Bir şeyin gerçeği kaybolunca onun yerine imajı oluşturulur. Bu imaja “tasavvur” diyoruz.
İşte bu tasavvurun aslı ile olan doğruluk oranı, kişinin ona beslediği olumlu ya da olumsuz duygularla yakından ilintilidir.
Örneğin onu aşırı sevmeniz, onu aslından uzaklaştırıp farklı bir noktaya taşıyacak ve dolayısıyla aslını, yerinde kalsaydı yapması gereken görevlerinden de uzaklaştıracaktır. Ya da nefret etmeniz de aynı etkiyi doğuracaktır. Ya görevlerde bir azalma ya da tümden yok sayma.
Allah mutlak galip olduğu için onun herşeyi yapmasında bir sorun yaşanmaz.
Fakat Batı, Allah’ı, sınırlı ve şeytanla mücadele eder bir halde tasavvur eder. İşte bu bir tasavvur sapmasıdır.
Kitab’a gelince. Kişi Allah’tan geldiğine inanır fakat içindeki hükümler artık bugün uygulanamaz deyip çıkar. Gerçekte cevizin içine inanmamıştır. Bu sakat imanın onu nereye sürükleyeceğini hesaplamak zor olmasa gerekir.

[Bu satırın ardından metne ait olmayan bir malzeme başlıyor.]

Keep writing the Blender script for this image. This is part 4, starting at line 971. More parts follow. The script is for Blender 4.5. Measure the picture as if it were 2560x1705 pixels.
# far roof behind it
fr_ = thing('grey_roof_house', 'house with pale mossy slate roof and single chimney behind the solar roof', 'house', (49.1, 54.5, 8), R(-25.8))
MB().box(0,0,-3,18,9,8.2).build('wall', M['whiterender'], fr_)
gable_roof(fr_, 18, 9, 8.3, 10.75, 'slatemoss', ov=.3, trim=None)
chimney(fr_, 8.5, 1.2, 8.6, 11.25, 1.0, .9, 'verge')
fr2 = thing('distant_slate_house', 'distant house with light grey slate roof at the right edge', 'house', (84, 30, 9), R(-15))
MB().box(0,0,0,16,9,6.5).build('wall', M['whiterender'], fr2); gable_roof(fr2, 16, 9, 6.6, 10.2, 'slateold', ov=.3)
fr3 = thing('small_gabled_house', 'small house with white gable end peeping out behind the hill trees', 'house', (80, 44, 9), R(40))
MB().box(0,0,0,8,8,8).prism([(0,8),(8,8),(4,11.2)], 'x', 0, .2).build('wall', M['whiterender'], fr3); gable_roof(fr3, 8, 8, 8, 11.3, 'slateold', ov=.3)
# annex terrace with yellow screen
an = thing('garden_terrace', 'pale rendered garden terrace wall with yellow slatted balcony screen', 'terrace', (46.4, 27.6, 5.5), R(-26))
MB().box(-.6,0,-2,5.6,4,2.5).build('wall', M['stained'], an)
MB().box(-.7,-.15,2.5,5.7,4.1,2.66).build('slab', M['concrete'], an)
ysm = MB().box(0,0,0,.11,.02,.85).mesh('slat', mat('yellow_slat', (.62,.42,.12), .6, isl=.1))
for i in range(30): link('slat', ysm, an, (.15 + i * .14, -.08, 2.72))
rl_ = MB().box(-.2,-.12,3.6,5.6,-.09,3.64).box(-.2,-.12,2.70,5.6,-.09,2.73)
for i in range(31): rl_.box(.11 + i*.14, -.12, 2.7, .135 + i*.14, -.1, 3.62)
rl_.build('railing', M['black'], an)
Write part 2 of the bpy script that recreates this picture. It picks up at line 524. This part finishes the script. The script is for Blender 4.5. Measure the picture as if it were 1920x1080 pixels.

Gelelim peygambere. O bir kul ve elçidir. Bu noktanın dışında onu Allah’ın bazı görevlerini yapabilecek şekilde görmek ve ona bu şekilde dua etmek, onu örnek olmaktan çıkarır ve Allah’ın işine ortak eder.Bu da bir sapmadır.
Kuran ve sünnet, birer bilgi kaynağı olarak ortada durmasına rağmen bu sapmalar neden meydana gelmektedir.
İşte bir bilginin öncelikle doğru olması kadar doğru da anlaşılması gerekir.
Ortada bir sapma varsa, o zaman bir anlama problemi var demektir. Bu problemi doğuran etkileyen etkenler nelerdir. Onların üzerinde duralım.
Aklı Selim
Sorumlu insan olmanın vazgeçilmez bir şartı olan akıl, genel olarak anlama, kavrama, kavramlar arasında bağlantılar kurma ve çıkarımlar yapma yetisi şeklinde tanımlanmıştır. Terim anlamı itibarıyla de duyu algılarını kavramlar altında toplamanın yanı sıra metafizik çıkarımlar da yapabilen çok işlevli bir yetidir.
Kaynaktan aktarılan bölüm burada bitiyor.